As we all know, a foetus in its mother’s womb does not have to do anything for survival - the mother breathes and thinks for it, eats for it and does everything for it. Thus, it is in a state of perpetual bliss. Psychologists say that the very concept of moksha (emancipation) arises from here itself; it is innate in man from the womb itself. Once born, the baby is abruptly disconnected from the root of its survival and he/she emerges weeping, bewailing the loss of its resources and comforts. Then begins his eternal search for bliss in the mundane existence of this world.
All these mean that we need to perform our duties religiously, creatively and constructively. The question that arises is: “What is dharma (duty)?” Duty is an unswerving state of awareness. The state of awareness is duty and the state of neglect of duty is adharma.
According to the author, there are two kinds of awareness—acceptance of reality and its solution. The first hurdle to awareness includes “fickleness of speech, vision, hands and feet” which can be overcome only through the practice of prekshadhyana. The author cites the example of a man who stood at a height above another man who stood below. The man above said, “Oh, such and such person is coming.” The other replied, “No, nobody is coming. I do not see anyone coming.” The man above said, “I clearly see him coming; you also come to the top, then you also will be able to see him.” By this example, the author wants to convey that awareness is height—it is the pinnacle of sadhana (meditation).

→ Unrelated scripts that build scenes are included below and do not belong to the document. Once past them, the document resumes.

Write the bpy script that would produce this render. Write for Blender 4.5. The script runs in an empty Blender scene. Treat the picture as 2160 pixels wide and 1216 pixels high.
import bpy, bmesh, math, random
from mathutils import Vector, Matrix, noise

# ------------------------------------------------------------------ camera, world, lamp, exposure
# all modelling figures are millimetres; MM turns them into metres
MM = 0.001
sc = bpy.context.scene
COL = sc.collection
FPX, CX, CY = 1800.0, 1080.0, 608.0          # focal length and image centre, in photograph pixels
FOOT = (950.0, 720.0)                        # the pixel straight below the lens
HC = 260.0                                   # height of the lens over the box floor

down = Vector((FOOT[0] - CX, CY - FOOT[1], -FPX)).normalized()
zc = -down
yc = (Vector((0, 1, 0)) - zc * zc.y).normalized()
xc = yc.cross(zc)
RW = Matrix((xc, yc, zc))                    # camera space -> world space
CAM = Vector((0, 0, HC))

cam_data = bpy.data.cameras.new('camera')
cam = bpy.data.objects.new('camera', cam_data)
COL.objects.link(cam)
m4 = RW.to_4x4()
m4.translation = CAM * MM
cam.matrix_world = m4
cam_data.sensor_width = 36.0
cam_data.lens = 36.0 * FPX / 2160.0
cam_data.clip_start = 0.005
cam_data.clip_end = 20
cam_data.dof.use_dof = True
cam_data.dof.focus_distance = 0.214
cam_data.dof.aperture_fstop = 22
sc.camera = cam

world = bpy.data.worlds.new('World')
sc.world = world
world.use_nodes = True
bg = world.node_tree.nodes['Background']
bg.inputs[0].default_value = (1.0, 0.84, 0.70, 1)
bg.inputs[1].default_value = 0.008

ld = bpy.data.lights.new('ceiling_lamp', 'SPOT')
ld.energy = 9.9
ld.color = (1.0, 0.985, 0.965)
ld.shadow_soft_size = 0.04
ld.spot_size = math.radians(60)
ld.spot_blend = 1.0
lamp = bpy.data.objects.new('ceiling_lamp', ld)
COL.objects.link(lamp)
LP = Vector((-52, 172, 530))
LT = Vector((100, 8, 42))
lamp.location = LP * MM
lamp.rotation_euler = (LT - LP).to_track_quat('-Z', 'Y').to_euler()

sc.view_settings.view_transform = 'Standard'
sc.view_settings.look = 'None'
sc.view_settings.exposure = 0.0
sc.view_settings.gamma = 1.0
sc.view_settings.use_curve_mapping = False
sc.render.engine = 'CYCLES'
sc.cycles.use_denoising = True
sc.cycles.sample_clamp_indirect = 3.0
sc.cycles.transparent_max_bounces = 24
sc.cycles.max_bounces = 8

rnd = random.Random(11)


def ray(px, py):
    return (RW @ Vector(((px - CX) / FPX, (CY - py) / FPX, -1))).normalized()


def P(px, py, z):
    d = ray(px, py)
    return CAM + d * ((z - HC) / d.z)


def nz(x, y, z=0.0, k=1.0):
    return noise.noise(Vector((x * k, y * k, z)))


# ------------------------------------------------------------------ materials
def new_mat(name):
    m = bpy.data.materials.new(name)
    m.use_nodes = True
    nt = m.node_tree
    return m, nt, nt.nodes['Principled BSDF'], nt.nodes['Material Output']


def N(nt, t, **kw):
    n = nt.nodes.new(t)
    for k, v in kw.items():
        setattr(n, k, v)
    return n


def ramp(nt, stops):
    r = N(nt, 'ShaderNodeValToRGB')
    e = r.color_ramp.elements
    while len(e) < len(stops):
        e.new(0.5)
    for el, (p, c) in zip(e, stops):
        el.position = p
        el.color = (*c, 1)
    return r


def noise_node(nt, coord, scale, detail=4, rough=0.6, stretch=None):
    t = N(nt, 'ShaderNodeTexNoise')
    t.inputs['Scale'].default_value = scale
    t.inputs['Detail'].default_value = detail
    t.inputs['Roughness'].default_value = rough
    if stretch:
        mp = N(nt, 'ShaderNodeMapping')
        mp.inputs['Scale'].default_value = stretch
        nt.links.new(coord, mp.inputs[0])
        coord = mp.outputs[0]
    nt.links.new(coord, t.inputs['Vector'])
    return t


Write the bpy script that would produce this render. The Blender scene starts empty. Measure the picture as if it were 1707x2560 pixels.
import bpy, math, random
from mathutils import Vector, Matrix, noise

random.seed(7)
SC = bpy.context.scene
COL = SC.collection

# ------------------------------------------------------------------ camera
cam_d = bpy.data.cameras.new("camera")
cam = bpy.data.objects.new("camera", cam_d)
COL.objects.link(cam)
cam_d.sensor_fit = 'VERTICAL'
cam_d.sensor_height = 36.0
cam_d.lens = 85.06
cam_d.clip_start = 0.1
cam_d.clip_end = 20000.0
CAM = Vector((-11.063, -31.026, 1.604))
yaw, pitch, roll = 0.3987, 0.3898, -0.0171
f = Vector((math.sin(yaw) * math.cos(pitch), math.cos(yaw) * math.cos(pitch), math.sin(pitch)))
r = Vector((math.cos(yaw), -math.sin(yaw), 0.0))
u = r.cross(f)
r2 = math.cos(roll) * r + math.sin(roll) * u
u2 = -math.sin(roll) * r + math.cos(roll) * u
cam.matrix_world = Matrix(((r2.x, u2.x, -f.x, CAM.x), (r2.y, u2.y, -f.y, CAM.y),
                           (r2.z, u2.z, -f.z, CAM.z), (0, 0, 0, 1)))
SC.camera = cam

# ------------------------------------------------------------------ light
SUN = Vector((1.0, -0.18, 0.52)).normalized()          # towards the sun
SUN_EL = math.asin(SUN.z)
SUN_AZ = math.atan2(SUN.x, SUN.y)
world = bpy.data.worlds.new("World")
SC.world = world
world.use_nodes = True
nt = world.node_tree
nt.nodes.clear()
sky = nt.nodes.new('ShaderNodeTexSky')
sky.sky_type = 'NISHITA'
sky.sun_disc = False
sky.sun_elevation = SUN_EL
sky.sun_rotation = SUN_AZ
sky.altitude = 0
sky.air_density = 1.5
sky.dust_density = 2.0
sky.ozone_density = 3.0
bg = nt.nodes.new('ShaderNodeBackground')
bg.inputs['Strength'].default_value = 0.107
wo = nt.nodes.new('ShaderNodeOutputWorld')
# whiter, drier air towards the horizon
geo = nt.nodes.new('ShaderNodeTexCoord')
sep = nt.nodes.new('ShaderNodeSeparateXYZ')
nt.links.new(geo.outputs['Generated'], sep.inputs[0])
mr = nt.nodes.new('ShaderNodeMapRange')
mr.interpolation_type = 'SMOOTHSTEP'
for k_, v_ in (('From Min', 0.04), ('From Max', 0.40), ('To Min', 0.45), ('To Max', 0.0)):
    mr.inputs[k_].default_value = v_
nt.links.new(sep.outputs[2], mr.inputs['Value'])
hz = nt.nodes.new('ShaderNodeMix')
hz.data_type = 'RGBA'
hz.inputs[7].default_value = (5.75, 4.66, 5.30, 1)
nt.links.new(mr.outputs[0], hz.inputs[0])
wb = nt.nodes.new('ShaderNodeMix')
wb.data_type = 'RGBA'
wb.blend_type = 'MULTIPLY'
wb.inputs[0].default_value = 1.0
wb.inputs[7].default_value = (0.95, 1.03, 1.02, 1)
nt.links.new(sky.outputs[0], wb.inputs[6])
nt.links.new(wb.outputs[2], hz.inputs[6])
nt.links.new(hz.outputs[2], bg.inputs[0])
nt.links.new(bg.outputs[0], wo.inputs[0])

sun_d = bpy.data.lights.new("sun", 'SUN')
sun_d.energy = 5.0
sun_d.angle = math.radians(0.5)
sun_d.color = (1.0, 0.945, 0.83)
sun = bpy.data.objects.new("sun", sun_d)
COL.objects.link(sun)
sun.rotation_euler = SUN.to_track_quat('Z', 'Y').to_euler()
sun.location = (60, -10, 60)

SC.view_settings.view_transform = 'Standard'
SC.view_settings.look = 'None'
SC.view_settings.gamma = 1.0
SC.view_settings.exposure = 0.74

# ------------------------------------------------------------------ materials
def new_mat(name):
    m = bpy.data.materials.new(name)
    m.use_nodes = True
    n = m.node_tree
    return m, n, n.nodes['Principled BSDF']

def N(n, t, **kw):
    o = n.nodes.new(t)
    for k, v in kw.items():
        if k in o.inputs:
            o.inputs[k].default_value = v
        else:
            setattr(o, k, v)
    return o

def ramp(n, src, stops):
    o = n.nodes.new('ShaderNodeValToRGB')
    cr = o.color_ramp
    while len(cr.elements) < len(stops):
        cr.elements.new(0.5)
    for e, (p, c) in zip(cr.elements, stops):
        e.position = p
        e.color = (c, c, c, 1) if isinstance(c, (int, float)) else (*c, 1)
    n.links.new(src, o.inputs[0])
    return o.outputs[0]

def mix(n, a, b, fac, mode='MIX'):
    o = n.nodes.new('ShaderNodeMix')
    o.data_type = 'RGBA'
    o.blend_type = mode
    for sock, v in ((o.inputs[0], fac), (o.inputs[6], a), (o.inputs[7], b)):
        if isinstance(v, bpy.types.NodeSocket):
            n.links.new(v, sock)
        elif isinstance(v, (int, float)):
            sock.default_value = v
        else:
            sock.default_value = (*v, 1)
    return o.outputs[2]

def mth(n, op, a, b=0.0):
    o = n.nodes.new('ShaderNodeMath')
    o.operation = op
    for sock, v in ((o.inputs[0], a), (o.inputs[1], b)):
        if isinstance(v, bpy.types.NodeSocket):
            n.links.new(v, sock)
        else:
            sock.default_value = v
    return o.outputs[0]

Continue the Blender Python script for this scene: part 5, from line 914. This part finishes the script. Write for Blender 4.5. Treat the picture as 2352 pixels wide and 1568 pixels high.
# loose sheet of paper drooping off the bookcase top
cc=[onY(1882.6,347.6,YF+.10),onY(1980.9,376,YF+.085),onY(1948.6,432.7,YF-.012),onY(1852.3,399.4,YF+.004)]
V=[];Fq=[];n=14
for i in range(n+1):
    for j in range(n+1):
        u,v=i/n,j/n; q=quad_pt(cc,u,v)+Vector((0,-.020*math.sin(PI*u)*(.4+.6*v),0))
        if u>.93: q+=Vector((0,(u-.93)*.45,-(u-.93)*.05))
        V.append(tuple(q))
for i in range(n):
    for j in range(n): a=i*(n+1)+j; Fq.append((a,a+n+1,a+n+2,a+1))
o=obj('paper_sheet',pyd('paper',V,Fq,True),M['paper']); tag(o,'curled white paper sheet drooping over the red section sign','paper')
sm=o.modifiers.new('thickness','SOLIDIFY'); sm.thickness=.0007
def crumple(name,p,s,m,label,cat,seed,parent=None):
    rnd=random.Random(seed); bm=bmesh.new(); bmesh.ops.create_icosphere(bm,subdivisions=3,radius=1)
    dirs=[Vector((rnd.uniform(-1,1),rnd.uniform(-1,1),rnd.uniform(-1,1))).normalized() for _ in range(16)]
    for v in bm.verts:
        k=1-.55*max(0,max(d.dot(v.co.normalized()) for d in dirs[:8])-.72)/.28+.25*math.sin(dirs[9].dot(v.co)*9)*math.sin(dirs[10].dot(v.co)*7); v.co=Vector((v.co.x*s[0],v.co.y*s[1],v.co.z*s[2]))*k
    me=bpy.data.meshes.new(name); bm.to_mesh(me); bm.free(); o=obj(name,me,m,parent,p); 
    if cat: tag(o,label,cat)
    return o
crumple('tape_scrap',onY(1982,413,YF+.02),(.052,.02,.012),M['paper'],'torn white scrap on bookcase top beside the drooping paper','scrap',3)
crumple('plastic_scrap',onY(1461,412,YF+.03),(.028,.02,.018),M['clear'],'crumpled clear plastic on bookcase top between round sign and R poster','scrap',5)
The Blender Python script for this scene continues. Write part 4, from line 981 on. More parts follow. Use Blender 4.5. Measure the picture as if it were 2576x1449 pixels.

The book tries to convey that an aware person is committed to truth, compassion and mental peace. The process of prekshadhyana is not to change the society directly but first change the individual who constitutes the society. As long as the individual constituting the society does not change, no radical change can be expected in the society. Once a person transforms himself and more and more persons follow suit, the society is sure to change too.